Families tried to keep in touch with their men through frequent letter-writing. Special forms were used which were reduced in size by photography and sent to A.P.O. addresses to be forwarded. Families did not have knowledge usually of just where their soldiers were.

Nearly every home had a small flag in the window with a red border and a blue star for each member in service, to be replaced by a gold star if that person happened to be killed. Groups of “Gold Star Mothers” were formed in an attempt to find comfort through sharing grief.

Banks were usually quite cooperative about expending loans for postponing mortgage payments, a much needed courtesy because government allowances to families were not high- $50 per month for a private, plus $10 for each child.

Of course, the most difficult things were psychological- the loneliness and the worry. News did not travel fast, and a letter, perhaps mailed two weeks before and often heavily censored, was not very reassuring. It was difficult to explain to young children why their fathers were gone from their lives, or why their mothers were so tired, tense, and anxious.

Each night the paper was eagerly read for war news which usually was no longer up-to-date. The local paper carried casualty lists, always read with dread and perhaps momentary relief, or grief for a friend. Each ring of the telephone was answered in fear and trembling, and a telegram a horror not to be faced.

V.E. day in the spring of 1945 (the end of the war in Europe) was an occasion for great rejoicing. VJ day, the next August ( the end of the war in Japan) found people with very mixed emotions, relief that the war was over, although many of the occupation troops would not be coming home for a long time, and horror that the atom bomb had had to be used.

But sooner or later, the men, or at least the survivors, came home, most of them to find that home was not what it used to be and that both husband and wife had changed. The soldier husband and father was haunted by memories he would never forget, frequently depressed during the day and having nightmares at night, bearing scars, certainly mental and often physical, of what he had suffered and seen. Now he had to fit into a civilian life which must often have seemed trivial, even frivolous, and to fit himself back into a job or begin to build up a profession.

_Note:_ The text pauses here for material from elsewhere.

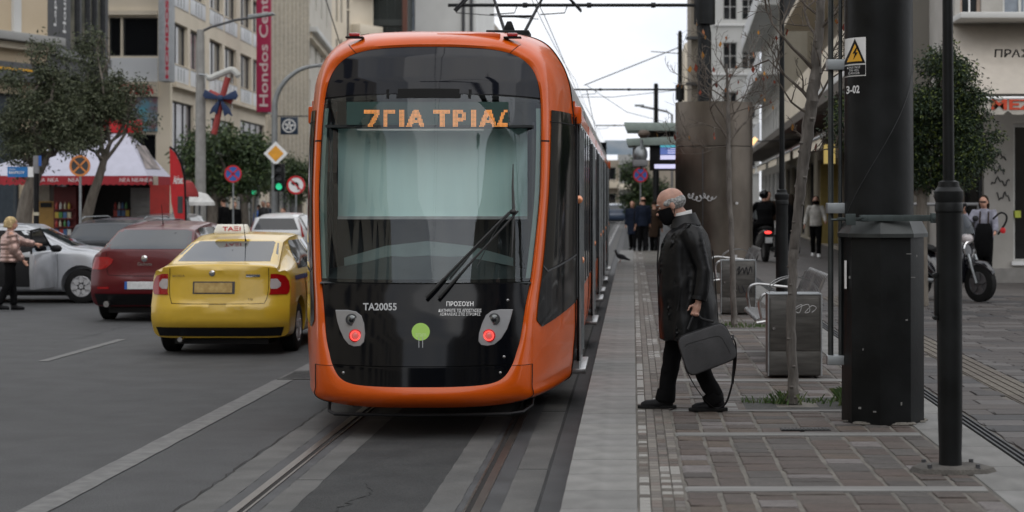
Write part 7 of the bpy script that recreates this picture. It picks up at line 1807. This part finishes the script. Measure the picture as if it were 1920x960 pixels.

Perhaps he found his marriage had foundered, unable to stand the strain of long separation.

His wife was a different person, hardened by daily fear and new demands. Perhaps she had run the family business for the first time, or gone to work to earn real money; she had coped with pumps and furnaces and automobiles that wouldn’t work, with snow to shovel and leaks in the roof, with food shortages, and family illness and perhaps death- all with no husband to lean on. She had sometimes looked for relief or comfort in ways of which she was now ashamed.

Sometimes his children remembered and happily accepted him. Sometimes they didn’t remember and feared or even resisted his intrusion into their lives.

It took a lot of patience and forbearance to keep a family intact. Those who did were probably stronger for it, but with the memories of the holocaust in Germany, the bombings in Britain, the tragedies in Hiroshima and Nagasaki, and the wholesale death and destruction, besides their personal losses and hardships, it would be hard for them ever to imagine anything worth going to war for ever again.